Bazı farklı gibi görünen yönleri olsa da aslında çoğu boşanma süreci bu örnektekine benzer bir seyir izler.
YAŞAYAN HASTAYA REHBERLİK YOK; ÖLMÜŞ MEVTAYI DİRİLTME ÇABASI VAR
Son yıllarda Aile mahkemelerine psikolog atandı lakin oradaki yardım musalla taşına konmuş bir mevtayı diriltmeye çalışmaya benziyor. Mahkemeye gelmiş bir ilişki ölmüş demektir. Bir ilişki tamamen öldüğünde devreye giren bir yardımın faydası olmuyor. Bu hizmet kişilere zamanında verilmeli.
ÇOĞUNLUKLA DUYGUSAL KARAR VERİLİYOR
Çoğu boşanma kararı duygusal olarak veriliyor. Kişiler daha çok bozuk aile içi ilişkilerinin bir sonucu olarak olumsuz bir duygu durum ve düşünce süreci içine giriyorlar. Böylece aslında boşanmaya iletişim sorunları değil; bunun doğurduğu öfke; gurur; inat; intikam; hırs; alınganlık gibi negatif duygular yol açıyor.
Yani kişiler aslında iletişim sorunlarının ve bunun yol açtığı bir dizi duygusal sonucun toplamı nedeniyle boşanmaya karar veriyorlar. Diğer bir anlatımla boşanma; iletişim kazalarının ve bunun yol açtığı bir dizi olumsuz duygunun zorunlu bir sonucu olarak gerçekleşiyor.
BOŞANMADAN ÖNCE 6 AY FİİLİ BİR AYRI YAŞAM OLMALI
Birleşince boşanma ortak sonucunu ortaya çıkaran bu iki nedenden biri olan olumsuz duygu durum yaşantısı zaten kendiliğinden geçici niteliklidir. Bunun için sadece makul bir zamana ihtiyaç vardır. Diğer önemli bir etken olan iletişim sorunlarının ise dışardan sağlanacak herhangi bir teknik destekle çözümü mevcuttur.
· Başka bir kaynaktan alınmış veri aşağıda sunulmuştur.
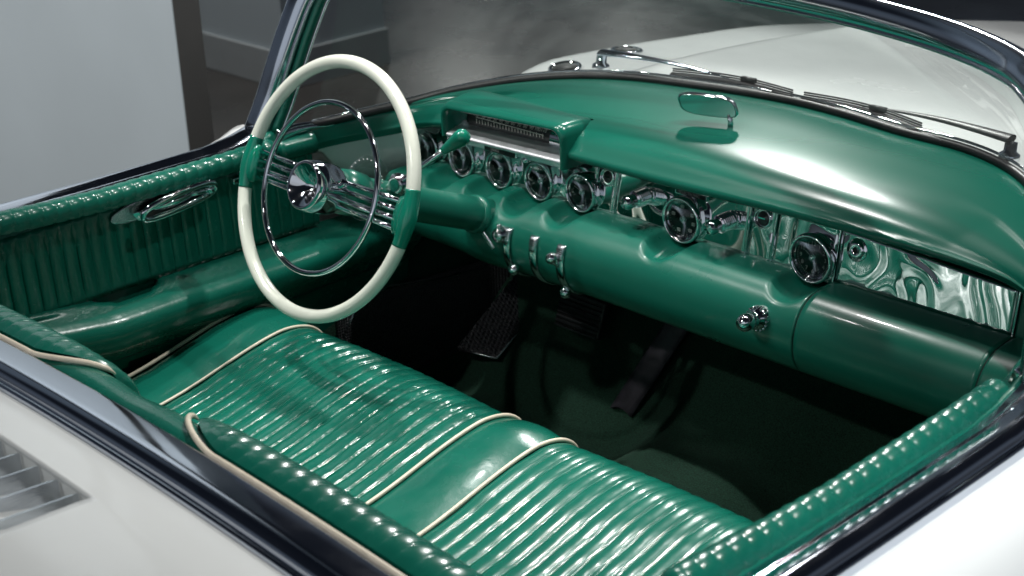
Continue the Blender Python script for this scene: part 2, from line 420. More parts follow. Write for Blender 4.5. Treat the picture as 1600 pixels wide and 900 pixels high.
# doors: white outer skins
def skin_z(a): return lin([(.062, -.013), (.075, -.012), (.11, -.018), (.14, -.034), (.17, -.07), (.19, -.13), (.20, -.25), (.195, -.42), (.17, -.58), (.12, -.66)], a)
skin = [(.060, -.012)]+[(p.x, p.y) for p in sample([(.0615, -.020, 0), (.066, -.021, 0), (.080, -.012, 0), (.115, -.02, 0), (.145, -.038, 0), (.17, -.075, 0), (.19, -.14, 0), (.20, -.26, 0), (.195, -.42, 0), (.17, -.58, 0), (.12, -.66, 0)], 40)]
v, f = usweep(skin, 0, ND+1); doorR = obj('door', v, f, M['white'], car, solid=.004); doorR['label'] = 'right door with cream outer skin'
v, f = usweep(skin, NR1-1, None); doorL = obj('door', v, f, M['white'], car, solid=.004); doorL['label'] = 'left door with pleated trim, armrest and handle'

# rear deck (fans out behind the cockpit), with a recessed vent
HX0, HX1, HN0, HN1 = -.195, .195, .142, .270
def deck():
    ns = [.062, .07, .085, .10, .12, HN0-.004, HN0, .16, .18, .20, .22, .24, HN1, .30, .33, .37, .42, .5, .6, .7, .8, .9]
    P = []
    for p, n in UP[NR0:NR1]: P.append((p, n))
    Q = []
    for p, n in P:
        Q.append((p, n))
    # insert exact hole borders
    R = []
    for (p, n), nx in zip(Q, Q[1:]+[None]):
        R.append((p, n))
        if nx:
            for hx in (HX1, HX0):
                if abs(n.y+1) < 1e-6 and p.x > hx+1e-4 and nx[0].x < hx-1e-4:
                    t = (p.x-hx)/(p.x-nx[0].x); R.append((p.lerp(nx[0], t), n))
    V = []; F = []
    def zz(q, a):
        z = lin([(.06, -.012), (.09, .0), (.15, .012), (.25, .016), (.4, .006), (.6, -.04), (.9, -.16)], a)
        ex = max(0, abs(q.x)-.80)
        return z-min(.6, 5*ex*ex)
    for p, n in R:
        for a in ns:
            q = p+n*a; q.x = max(-.98, min(.98, q.x)); q.z += zz(q, a); V.append(q)
    m_ = len(ns)
    for i in range(len(R)-1):
        xm = (R[i][0].x+R[i+1][0].x)/2; rear = abs(R[i][1].y+1) < 1e-6
        for j in range(m_-1):
            am = (ns[j]+ns[j+1])/2
            if rear and HX0 < xm < HX1 and HN0 < am < HN1: continue
            F.append((i*m_+j, (i+1)*m_+j, (i+1)*m_+j+1, i*m_+j+1))
    return V, F, zz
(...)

Dolayısı ile kişilere; bu duyguların geçip gidebilmesi; yaşantılarını daha sağlıklı bir biçimde değerlendirebilmeleri için uygun bir imkan sunulmalı; söz konusu duyguların bir sel gibi geri çekildiği bu uygun ruhsal süreçte eşlere iletişim odaklı psikolojik destek hizmeti verilmelidir. Tüm bunlar için ise eşlerin boşanmadan önce en az 6ay fiili olarak ayrı yaşamaları zorunlu tutulmalıdır.
Bu tür geçici ayrılıklar kalıcı birlikteliklerin tohumu yahut mayası olabilmektedir. Böylece “sıcak yıkıcı ilişki”nin yol açtığı geçici nitelikli olumsuz duyguların ortadan kalkmasına fırsat verilmeli; kişilerin -velev ki boşanacaklarsa bile- iradeleri üzerindeki bu yanıltıcı duygusal baskı kalktıktan sonra boşanmaları sağlanmalıdır.
Aksi halde çoğu boşanma kararı duygusal kaynaklı olarak alınmakta ve sonrasında pişmanlık getirebilmektedir. Bu geç kalınmış pişmanlığın aile yuvasını geri dönüştürebilecek yönde bir faydası ise pek olmamaktadır.
Hem böylece birçok yuva kurtulabilecekken “geçici duygusal baskı” nedeniyle bitmiş olmaktadır.